Al Jazeera submitted on Tuesday what it said was detailed evidence to the International Criminal Court (ICC) in the Hague proving that the Israeli occupation forces deliberately shot dead its reporter Shireen Abu Akleh during clashes in the West Bank in May.
In a statement on Tuesday morning, the Doha-based television said it “will today submit the case of Shireen Abu Akleh’s killing by Israeli Occupation Forces to the International Criminal Court,” adding that its reporters and legal team will hold a press conference in the Dutch city alongside “members of Shireen’s family and leading journalists and human rights experts.”
The request includes a dossier on a comprehensive six-month investigation by Al Jazeera that gathers all available eyewitness evidence and video footage, as well as new material on the killing of Abu Akleh.
The request submitted to the ICC is presented “in the context of a wider attack on Al Jazeera, and journalists in Palestine”, said Rodney Dixon KC, a lawyer for Al Jazeera, referring to incidents such as the bombing of the network’s Gaza office on May 15, 2021.

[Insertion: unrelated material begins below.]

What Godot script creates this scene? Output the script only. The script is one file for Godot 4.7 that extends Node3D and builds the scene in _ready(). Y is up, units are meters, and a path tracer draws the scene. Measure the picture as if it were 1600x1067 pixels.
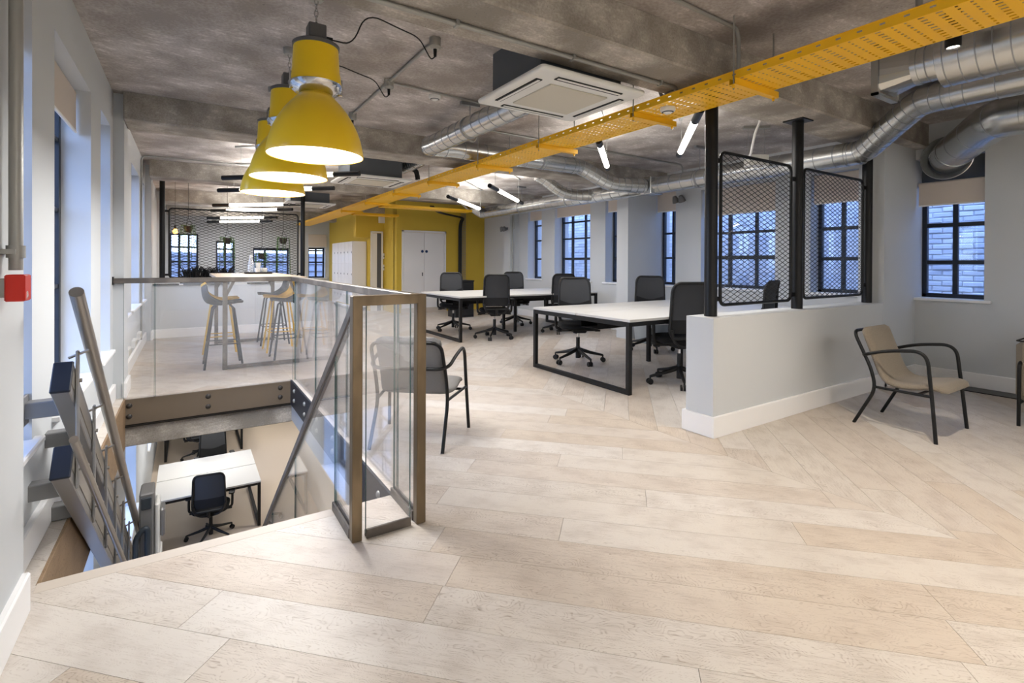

Lapid: ‘No Israeli Soldier Will Be Interrogated’
Shortly after news emerged on Tuesday, Israeli Prime Minister Yair Lapid said that no one would question Israeli soldiers.
“No one will interrogate IDF soldiers and no one will preach to us about morals of combat, certainly not the Al Jazeera network,” Lapid said.
Abu Akleh’s family filed an official complaint to the ICC in September. The court’s Office of the Prosecutor will presumably determine whether to launch an investigation into the case.
After the complaint in September, the Israeli occupation army told The Times of Israel that it rejects the claim that Abu Akleh was shot intentionally and claimed the establishment of a new investigation would be “biased and misleading.”
Israeli ‘Investigation’
The 51-year-old journalist, who was wearing a vest marked “Press” and a helmet, was martyred during clashes between Israeli occupation troops and Palestinian resistance fighters while covering a military operation in the Jenin refugee camp in the northern West Bank on May 11.
While the Israeli army conducted its own investigation and acknowledged the bullet which killed Abu Aleh was “in very high likelihood” shot from an Israeli gun, it has impudently denied that the veteran journalist was deliberately targeted.
Al Jazeera’s new information was published Thursday in a documentary, including video evidence showing that at least one Israeli occupation soldier intentionally targeted a group of reporters that included the Palestinian-American Abu Akleh, and that she was not a victim of errant fire during a gun battle between occupation troops and Palestinian fighters, as the occupation military has claimed.